Juan Francisco de la Bodega y Quadra stands out among early regional characters, competing with George Vancouver for top honors. After reading Freeman Tovell’s splendid book, the British cartographer loses to Bodega on almost all counts except that of being as well remembered in place-name geography.

In 1775, young Bodega explored the Pacific Northwest Coast in the tiny schooner Sonora. Later, in 1779, he explored the coasts of Alaska and British Columbia and became Commandant of the Naval Department of San Blas on Mexico’s west coast, responsible for aspects of almost all Spanish expeditions from that area. In 1792, he was assigned the collateral duty of Spanish Commissioner, to carry out with his counterpart Vancouver the terms of the British–Spanish Nootka Sound diplomatic controversy. In that role, Bodega out-classed the British officer to a marked degree by hosting great banquets, served course after course on dozens of solid silver plates. No person of his period was considered more gentlemanly, generous, and competent than Bodega, who was beloved by Nootka Chief Maquinna, admired by Yankee commercial traders, and relied on by his viceroy for careful and adept presentation of Spain’s position.

Tovell writes his book as both biography and panorama of late colonial-period regional history. In doing so, he avoids the traps so open to unwary biographers. There is no glossing over Bodega’s shortcomings; Tovell does not over-emphasize his maritime skills, nor does he overlook Bodega’s excessive spending of both his own and the king’s money. Tovell is well suited to write this story. The essential bibliographic symbiosis is apparent in the match between the author and Bodega. As a Canadian, Tovell was a World War II naval officer, following which he served thirty-five years as a diplomat, including ambassadorships to Bolivia and to Peru, Bodega’s birthplace. After retirement, he made Vancouver Island his residence. His established linguistic competence was enhanced by documentary research in appropriate archives, including Madrid’s Museo Naval, where he utilized Bodega’s journals and papers. He also dealt with the modern descendants of the Indians — who were great friends of Bodega’s — and has learned from historians of the period as well as gained a good grasp of the geography where the events played out. In summary, Tovell’s preparation and participation are ideally suited to the task, to the point that his book will probably never be superseded but will certainly be utilized.

The book’s outside cover has a uniquely appropriate illustration that provides a glimpse of the highlight of Bodega’s life and of Nootka’s importance. This contemporary inkwash by Atanasio Echeverría depicts Chief Maquinna performing a ceremonial dance in his winter home at Tahsis before an assembled group, including Bodega and other European officers. The scene greatly enriches our understanding by capturing a special moment in time and bringing awareness to historical and cultural details. The footnotes and bibliography of such well-written scholarly books as this one are also worthwhile reading. Books utilizing many foreign language manuscripts, as in the case of Tovell’s biography, require an immense amount of translation by the author.

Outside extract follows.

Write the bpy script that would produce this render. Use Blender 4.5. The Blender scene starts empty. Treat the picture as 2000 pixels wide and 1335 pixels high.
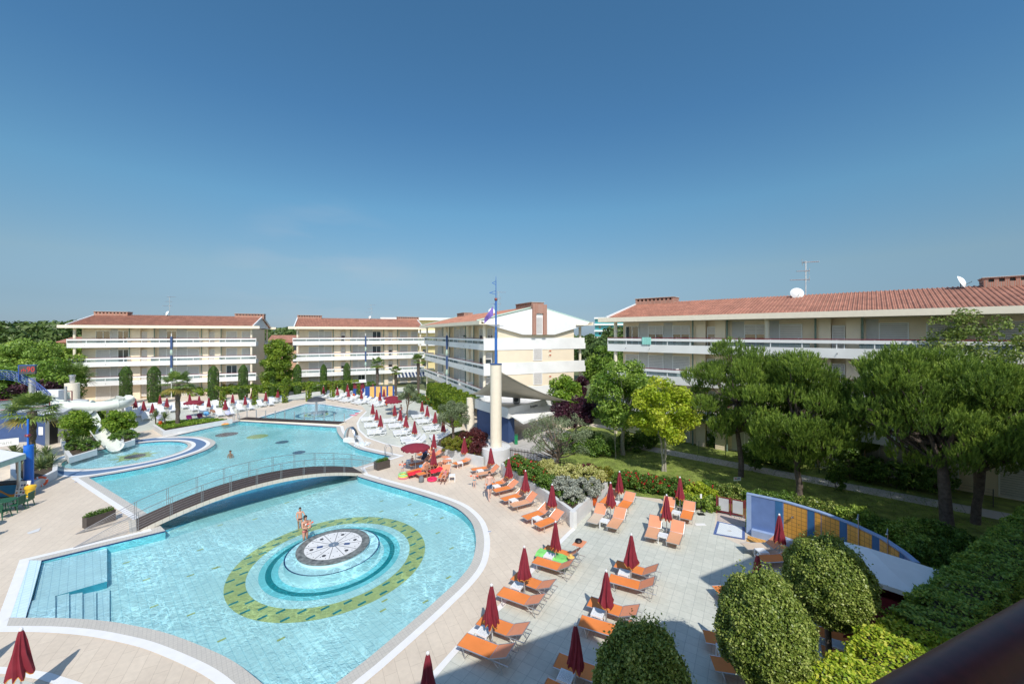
import bpy, bmesh, math, random
import numpy as np
from mathutils import Vector, Matrix
from mathutils.geometry import delaunay_2d_cdt
rad = math.radians
S = bpy.context.scene
COL = S.collection
# ------------------------------------------------------------------ camera
HC, FPX, HZ = 10.6, 778.0, 651.0          # eye height, focal length and horizon row at 2000 px width
cam_d = bpy.data.cameras.new("camera"); cam = bpy.data.objects.new("camera", cam_d); COL.objects.link(cam)
cam.location = (0, 0, HC); cam.rotation_euler = (rad(90), 0, 0)
cam_d.sensor_width = 36; cam_d.lens = 36*FPX/2000; cam_d.shift_y = -(667.5-HZ)/2000
cam_d.clip_start = 0.05; cam_d.clip_end = 3000
S.camera = cam
# ------------------------------------------------------------------ world, sun
SUNV = Vector((0.203, -0.899, 1.0)).normalized()      # towards the sun
EL = math.asin(SUNV.z); AZ = math.atan2(SUNV.x, SUNV.y)
W = bpy.data.worlds.new("World"); S.world = W; W.use_nodes = True
nt = W.node_tree; nt.nodes.clear()
wo = nt.nodes.new('ShaderNodeOutputWorld'); bg = nt.nodes.new('ShaderNodeBackground')
sk = nt.nodes.new('ShaderNodeTexSky'); sk.sky_type = 'NISHITA'; sk.sun_disc = False
sk.sun_elevation = EL; sk.sun_rotation = AZ
sk.altitude = 0; sk.air_density = 1.0; sk.dust_density = 0.15; sk.ozone_density = 1.3
bg.inputs[1].default_value = 0.15
# faint bank of high cloud low over the roofs
tc = nt.nodes.new('ShaderNodeTexCoord'); mp = nt.nodes.new('ShaderNodeMapping'); mp.inputs['Scale'].default_value = (2.2, 2.2, 9)
nz = nt.nodes.new('ShaderNodeTexNoise'); nz.inputs['Scale'].default_value = 1.6; nz.inputs['Detail'].default_value = 5
cr = nt.nodes.new('ShaderNodeValToRGB'); cr.color_ramp.elements[0].position = .46; cr.color_ramp.elements[1].position = .78
dt = nt.nodes.new('ShaderNodeVectorMath'); dt.operation = 'DOT_PRODUCT'; dt.inputs[1].default_value = Vector((-.42, .9, .09)).normalized()
mr = nt.nodes.new('ShaderNodeMapRange'); mr.inputs[1].default_value = .975; mr.inputs[2].default_value = 1.0
ml = nt.nodes.new('ShaderNodeMath'); ml.operation = 'MULTIPLY'
m2 = nt.nodes.new('ShaderNodeMath'); m2.operation = 'MULTIPLY'; m2.inputs[1].default_value = .5
mx = nt.nodes.new('ShaderNodeMixRGB'); mx.inputs[2].default_value = (2.2, 2.5, 2.9, 1)
L = nt.links
L.new(tc.outputs['Generated'], mp.inputs[0]); L.new(mp.outputs[0], nz.inputs['Vector']); L.new(nz.outputs[0], cr.inputs[0])
L.new(tc.outputs['Generated'], dt.inputs[0]); L.new(dt.outputs['Value'], mr.inputs[0])
L.new(cr.outputs[0], ml.inputs[0]); L.new(mr.outputs[0], ml.inputs[1]); L.new(ml.outputs[0], m2.inputs[0])
hue = nt.nodes.new('ShaderNodeMixRGB'); hue.blend_type = 'MULTIPLY'; hue.inputs[0].default_value = 1; 
# sky tinted by direction: dimmed ahead, left bright and warm behind as fill light
sp_ = nt.nodes.new('ShaderNodeSeparateXYZ'); L.new(tc.outputs['Generated'], sp_.inputs[0]); rp = nt.nodes.new('ShaderNodeValToRGB'); el = rp.color_ramp.elements
el[0].position = 0; el[0].color = (.14, .207, .37, 1); el[1].position = 1; el[1].color = (.8, .9, .95, 1)
for p_, c_ in ((.065, (0.205, 0.256, 0.334)), (.141, (0.32, 0.367, 0.373)), (.284, (0.326, 0.501, 0.516)), (.458, (0.275, 0.483, 0.559)), (.64, (0.289, 0.515, 0.588))): q_ = el.new(p_); q_.color = (*c_, 1)
L.new(sp_.outputs[2], rp.inputs[0]); mk = nt.nodes.new('ShaderNodeMapRange'); mk.inputs[1].default_value = -.45; mk.inputs[2].default_value = .15; L.new(sp_.outputs[1], mk.inputs[0])
m3 = nt.nodes.new('ShaderNodeMixRGB'); m3.inputs[1].default_value = (1.12, 1.02, .90, 1); L.new(mk.outputs[0], m3.inputs[0]); L.new(rp.outputs[0], m3.inputs[2]); L.new(m3.outputs[0], hue.inputs[2])
L.new(sk.outputs[0], hue.inputs[1]); L.new(m2.outputs[0], mx.inputs[0]); L.new(hue.outputs[0], mx.inputs[1]); L.new(mx.outputs[0], bg.inputs[0]); L.new(bg.outputs[0], wo.inputs[0])
sun_d = bpy.data.lights.new("sun", 'SUN'); sun = bpy.data.objects.new("sun", sun_d); COL.objects.link(sun)
sun_d.energy = 2.75; sun_d.angle = rad(.5); sun_d.color = (1, .955, .88)
sun.location = (5, -30, 40); sun.rotation_euler = (-SUNV).to_track_quat('-Z', 'Y').to_euler()
S.view_settings.view_transform = 'Standard'; S.view_settings.look = 'None'
S.view_settings.exposure = 0.58; S.view_settings.gamma = 1
S.cycles.max_bounces = 10; S.cycles.diffuse_bounces = 6; S.cycles.transparent_max_bounces = 24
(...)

This well-accomplished task has produced a very readable text.

A brief summary of Bodega’s life, in chronological highlights, is in order. He was born in 1744, into a leading Peruvian family as their ninth child. Following routine education, he went to Spain, where in 1762, he enrolled as a midshipman in the Royal Navy College in Cádiz. Two years later, he became an ensign and, after three more years, was transferred to a naval squadron based in Callao, Peru. In 1774, he and five other young officers were sent to the recently established naval facility at San Blas, a base created not only to support the new province of Upper California but also to carry out detailed exploration of the uncharted Pacific Northwest coast before another nation might do so. It was in and out of San Blas that Bodega spent almost the remainder of his life, except for two service-connected round trips to Peru and a war-related stint in Spain from 1785 to 1789. While there, he had the great honor of being inducted into his nation’s highest military order, that of Santiago. After his wartime experience, Bodega was again sent back to San Blas, where at times, he commanded its base. He suffered declining health, and his terminal illness brought death at age forty-nine.

In the end, the author points out the undeserved fate that befell Bodega in that he never reached flag rank, despite an outstanding career. It may have been because he was a Creole (New World–born Spaniard), because he had no patron in Spain, or because of his early death. At least Tovell’s book certainly elevates Bodega to a merited high place in Pacific Northwest history.